> [DATA TO USE]:

━━━━━━━━━━━━━━━━

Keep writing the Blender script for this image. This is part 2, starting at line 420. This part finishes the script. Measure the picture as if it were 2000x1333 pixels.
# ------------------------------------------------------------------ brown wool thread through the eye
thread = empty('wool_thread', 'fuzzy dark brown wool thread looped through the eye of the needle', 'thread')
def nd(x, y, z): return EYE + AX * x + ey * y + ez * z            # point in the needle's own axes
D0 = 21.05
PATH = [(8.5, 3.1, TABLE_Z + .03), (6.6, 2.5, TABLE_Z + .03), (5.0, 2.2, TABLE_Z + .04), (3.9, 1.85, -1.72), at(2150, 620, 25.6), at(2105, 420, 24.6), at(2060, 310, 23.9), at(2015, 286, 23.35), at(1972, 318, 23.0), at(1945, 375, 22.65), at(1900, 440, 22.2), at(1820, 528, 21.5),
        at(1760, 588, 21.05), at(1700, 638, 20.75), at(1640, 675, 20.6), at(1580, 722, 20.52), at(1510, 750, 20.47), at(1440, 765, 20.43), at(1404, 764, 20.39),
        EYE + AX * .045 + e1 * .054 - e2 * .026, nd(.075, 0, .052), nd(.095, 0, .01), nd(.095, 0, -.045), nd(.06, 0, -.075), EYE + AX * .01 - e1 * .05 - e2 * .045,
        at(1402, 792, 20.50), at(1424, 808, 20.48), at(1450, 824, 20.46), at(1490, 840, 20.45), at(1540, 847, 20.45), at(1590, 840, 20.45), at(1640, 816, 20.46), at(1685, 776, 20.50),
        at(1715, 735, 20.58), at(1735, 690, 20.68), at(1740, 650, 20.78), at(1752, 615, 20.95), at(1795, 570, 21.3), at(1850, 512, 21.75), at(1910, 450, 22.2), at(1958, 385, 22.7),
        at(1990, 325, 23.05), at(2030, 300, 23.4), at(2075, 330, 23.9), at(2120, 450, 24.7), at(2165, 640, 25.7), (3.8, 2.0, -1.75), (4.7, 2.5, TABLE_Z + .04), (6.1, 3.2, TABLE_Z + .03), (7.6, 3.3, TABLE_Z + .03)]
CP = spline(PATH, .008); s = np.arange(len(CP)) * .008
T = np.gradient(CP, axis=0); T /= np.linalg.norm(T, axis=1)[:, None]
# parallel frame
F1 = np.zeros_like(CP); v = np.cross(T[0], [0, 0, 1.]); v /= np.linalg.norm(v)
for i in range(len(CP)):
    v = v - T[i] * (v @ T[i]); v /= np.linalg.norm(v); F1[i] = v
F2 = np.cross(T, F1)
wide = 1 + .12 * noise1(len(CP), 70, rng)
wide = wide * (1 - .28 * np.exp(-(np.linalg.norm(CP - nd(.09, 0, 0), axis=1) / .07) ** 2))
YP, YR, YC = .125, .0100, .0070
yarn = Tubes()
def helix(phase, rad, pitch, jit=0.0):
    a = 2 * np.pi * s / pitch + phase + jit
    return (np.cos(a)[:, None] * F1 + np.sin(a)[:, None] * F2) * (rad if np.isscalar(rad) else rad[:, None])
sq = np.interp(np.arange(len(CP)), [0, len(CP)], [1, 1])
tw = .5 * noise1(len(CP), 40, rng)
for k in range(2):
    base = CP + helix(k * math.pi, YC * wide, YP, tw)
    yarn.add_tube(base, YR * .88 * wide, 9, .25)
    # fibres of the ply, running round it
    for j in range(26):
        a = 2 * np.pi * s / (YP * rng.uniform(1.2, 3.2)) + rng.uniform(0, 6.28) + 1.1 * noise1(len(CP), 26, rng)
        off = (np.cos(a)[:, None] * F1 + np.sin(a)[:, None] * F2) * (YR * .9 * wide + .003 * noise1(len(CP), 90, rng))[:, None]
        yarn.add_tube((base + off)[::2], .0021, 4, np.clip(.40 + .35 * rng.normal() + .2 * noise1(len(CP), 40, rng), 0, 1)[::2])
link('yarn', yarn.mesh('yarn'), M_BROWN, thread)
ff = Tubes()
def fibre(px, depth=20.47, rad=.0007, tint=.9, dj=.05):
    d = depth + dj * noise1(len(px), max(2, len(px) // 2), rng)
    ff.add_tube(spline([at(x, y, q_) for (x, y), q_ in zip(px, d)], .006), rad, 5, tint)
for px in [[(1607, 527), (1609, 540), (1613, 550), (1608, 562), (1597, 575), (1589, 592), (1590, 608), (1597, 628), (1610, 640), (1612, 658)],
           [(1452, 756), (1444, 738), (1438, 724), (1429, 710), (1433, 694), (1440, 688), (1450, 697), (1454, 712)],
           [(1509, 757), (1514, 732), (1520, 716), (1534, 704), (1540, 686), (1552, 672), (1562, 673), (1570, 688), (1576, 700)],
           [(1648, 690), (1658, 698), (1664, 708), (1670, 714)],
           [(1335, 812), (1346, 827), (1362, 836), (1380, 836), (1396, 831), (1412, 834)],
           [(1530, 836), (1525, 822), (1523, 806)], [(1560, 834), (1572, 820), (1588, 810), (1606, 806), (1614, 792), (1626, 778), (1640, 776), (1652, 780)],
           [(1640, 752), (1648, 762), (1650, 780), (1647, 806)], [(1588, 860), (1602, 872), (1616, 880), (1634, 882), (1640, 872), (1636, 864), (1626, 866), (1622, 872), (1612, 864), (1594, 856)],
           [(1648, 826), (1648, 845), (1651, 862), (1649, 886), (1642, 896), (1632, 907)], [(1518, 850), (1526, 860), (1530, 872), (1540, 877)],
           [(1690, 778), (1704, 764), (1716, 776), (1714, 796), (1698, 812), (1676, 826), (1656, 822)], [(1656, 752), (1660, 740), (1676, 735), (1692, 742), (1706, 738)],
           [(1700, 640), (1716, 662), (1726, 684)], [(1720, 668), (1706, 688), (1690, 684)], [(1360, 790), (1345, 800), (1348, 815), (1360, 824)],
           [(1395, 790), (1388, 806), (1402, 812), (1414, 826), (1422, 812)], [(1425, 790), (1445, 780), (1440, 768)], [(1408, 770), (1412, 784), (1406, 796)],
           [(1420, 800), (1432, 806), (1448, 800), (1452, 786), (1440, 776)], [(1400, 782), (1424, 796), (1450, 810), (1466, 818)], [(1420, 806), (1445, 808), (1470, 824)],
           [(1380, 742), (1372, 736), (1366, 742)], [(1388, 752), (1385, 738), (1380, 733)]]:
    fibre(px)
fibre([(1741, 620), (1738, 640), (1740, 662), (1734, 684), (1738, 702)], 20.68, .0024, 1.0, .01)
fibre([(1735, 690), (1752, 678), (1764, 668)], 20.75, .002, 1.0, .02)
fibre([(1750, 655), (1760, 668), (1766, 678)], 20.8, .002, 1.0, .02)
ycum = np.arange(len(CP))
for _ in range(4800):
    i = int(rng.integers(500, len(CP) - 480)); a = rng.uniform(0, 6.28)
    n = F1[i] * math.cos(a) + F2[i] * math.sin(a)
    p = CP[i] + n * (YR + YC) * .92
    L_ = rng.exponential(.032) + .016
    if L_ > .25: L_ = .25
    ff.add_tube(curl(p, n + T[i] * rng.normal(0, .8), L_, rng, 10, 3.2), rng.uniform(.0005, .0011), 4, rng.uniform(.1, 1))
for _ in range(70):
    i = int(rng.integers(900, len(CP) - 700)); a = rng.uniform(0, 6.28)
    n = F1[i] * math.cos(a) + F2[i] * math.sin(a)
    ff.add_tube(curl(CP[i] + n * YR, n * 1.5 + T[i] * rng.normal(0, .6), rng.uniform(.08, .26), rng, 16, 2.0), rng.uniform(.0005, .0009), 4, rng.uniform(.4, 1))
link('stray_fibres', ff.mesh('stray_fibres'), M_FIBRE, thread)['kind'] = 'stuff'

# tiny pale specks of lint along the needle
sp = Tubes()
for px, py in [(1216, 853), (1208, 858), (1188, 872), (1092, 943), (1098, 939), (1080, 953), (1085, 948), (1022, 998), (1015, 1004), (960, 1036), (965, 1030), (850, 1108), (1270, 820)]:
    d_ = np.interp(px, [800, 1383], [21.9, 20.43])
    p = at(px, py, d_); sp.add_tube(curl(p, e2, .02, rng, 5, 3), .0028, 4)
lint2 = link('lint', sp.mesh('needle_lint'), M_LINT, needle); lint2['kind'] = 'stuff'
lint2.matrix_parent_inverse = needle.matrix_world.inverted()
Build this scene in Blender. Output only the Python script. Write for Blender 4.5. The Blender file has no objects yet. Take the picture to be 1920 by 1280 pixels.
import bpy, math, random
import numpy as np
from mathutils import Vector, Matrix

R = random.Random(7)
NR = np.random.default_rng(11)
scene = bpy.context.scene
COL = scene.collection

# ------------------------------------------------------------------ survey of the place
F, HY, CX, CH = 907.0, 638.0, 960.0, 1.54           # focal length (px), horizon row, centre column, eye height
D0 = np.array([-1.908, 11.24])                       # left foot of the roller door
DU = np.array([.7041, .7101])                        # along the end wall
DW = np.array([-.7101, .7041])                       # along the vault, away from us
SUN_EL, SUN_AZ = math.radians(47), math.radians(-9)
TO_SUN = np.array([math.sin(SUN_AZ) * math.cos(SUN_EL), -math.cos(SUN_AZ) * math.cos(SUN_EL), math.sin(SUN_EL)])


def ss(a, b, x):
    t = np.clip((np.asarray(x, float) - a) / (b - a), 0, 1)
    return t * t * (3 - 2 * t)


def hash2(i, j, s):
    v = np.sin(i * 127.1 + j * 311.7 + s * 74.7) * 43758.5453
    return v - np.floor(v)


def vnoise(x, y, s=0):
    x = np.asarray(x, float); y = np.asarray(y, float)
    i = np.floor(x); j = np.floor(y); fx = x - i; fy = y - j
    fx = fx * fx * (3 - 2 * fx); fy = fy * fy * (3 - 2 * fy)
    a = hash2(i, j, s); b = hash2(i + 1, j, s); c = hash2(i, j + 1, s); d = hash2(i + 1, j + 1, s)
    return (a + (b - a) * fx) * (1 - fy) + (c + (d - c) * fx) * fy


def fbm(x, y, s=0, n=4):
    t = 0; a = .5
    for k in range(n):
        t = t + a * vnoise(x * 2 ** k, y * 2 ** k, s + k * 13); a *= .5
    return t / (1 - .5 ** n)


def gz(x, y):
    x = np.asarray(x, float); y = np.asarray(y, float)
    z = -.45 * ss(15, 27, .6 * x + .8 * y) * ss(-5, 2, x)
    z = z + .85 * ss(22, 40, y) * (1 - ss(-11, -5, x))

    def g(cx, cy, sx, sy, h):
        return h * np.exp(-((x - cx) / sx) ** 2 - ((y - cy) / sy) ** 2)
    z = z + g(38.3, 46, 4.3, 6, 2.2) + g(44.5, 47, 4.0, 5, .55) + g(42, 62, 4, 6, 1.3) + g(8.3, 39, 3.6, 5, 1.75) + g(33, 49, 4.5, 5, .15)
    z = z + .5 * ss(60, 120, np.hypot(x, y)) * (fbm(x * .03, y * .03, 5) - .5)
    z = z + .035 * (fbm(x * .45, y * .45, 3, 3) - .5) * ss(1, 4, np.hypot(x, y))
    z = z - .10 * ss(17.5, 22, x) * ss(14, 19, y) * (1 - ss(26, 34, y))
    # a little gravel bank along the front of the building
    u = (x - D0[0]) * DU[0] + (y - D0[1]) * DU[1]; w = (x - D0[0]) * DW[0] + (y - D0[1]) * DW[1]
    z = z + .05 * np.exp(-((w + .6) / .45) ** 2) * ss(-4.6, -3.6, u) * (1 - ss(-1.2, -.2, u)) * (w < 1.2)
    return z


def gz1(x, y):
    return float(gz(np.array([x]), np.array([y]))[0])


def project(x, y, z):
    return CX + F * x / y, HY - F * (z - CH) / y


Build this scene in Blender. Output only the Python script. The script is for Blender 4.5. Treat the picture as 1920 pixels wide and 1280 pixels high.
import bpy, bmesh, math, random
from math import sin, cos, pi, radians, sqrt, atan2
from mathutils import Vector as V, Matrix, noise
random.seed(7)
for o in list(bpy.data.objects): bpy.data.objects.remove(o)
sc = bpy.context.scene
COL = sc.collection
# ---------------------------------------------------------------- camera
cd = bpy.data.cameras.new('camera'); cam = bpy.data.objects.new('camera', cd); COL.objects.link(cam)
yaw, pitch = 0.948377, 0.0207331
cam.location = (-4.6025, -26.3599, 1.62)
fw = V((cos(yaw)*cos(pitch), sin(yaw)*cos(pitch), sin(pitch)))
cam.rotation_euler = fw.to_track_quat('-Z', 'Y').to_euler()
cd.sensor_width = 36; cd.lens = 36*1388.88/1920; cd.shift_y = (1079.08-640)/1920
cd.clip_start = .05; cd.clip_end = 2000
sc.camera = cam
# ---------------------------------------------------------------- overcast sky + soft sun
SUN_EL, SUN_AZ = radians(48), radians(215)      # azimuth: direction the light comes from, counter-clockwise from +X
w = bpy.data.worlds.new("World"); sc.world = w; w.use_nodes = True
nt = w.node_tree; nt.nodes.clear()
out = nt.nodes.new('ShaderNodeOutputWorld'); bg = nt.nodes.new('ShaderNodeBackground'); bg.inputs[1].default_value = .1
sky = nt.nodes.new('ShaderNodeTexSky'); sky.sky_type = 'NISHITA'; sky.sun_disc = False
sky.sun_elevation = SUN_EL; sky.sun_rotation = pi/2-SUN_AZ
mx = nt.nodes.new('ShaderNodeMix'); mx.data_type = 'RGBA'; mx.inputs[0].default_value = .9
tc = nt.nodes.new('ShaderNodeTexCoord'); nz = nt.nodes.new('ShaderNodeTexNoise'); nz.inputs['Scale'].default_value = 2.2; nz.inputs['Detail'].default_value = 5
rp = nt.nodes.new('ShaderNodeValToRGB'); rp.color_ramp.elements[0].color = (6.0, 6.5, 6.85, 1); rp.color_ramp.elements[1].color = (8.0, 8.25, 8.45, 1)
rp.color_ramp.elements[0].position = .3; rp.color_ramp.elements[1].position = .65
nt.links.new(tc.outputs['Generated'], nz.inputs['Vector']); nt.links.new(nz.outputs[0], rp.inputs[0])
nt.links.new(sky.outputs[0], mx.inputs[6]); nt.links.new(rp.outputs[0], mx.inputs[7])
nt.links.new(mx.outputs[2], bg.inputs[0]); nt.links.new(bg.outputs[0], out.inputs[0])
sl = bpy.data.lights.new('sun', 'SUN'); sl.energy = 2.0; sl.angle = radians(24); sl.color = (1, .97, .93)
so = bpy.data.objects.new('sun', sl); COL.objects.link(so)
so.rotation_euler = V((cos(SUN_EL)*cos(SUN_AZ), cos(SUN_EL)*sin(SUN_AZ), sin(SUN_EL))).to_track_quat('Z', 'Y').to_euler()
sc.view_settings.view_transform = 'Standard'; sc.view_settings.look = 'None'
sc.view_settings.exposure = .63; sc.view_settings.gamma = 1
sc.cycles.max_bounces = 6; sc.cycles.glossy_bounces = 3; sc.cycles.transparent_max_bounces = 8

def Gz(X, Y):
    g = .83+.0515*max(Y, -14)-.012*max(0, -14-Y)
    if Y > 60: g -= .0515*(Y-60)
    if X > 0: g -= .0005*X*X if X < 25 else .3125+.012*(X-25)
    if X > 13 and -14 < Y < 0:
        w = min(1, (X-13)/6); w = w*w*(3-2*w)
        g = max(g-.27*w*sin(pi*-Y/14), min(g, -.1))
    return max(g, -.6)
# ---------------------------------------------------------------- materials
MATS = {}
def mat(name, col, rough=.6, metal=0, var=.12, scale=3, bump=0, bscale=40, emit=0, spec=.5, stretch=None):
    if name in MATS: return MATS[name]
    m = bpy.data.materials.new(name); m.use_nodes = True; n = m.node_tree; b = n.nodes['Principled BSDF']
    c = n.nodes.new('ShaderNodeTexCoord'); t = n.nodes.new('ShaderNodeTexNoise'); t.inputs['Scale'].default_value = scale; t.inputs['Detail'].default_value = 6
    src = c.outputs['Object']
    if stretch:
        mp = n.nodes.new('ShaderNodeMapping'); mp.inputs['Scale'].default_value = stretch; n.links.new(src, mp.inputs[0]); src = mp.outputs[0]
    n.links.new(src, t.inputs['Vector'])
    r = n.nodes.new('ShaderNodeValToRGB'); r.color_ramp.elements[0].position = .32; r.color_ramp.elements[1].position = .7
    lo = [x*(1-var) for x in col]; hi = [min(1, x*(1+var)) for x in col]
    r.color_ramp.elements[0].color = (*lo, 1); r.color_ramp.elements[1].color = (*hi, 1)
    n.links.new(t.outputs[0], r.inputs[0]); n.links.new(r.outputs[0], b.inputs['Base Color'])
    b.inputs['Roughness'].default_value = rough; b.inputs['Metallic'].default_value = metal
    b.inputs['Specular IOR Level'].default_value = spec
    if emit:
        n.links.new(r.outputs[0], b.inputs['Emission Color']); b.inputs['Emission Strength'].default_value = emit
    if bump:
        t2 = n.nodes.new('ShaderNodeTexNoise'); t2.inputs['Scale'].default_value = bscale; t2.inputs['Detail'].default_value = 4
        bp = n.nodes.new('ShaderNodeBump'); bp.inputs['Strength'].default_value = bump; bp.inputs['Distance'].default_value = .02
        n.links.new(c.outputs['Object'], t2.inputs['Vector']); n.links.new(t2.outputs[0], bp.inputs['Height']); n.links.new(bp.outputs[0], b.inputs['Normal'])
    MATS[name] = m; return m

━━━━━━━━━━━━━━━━

Copy verbatim the line that contains "by 1280 pixels.", the line that contains "COL = scene.collection", and all lines between them.

Build this scene in Blender. Output only the Python script. Write for Blender 4.5. The Blender file has no objects yet. Take the picture to be 1920 by 1280 pixels.
import bpy, math, random
import numpy as np
from mathutils import Vector, Matrix

R = random.Random(7)
NR = np.random.default_rng(11)
scene = bpy.context.scene
COL = scene.collection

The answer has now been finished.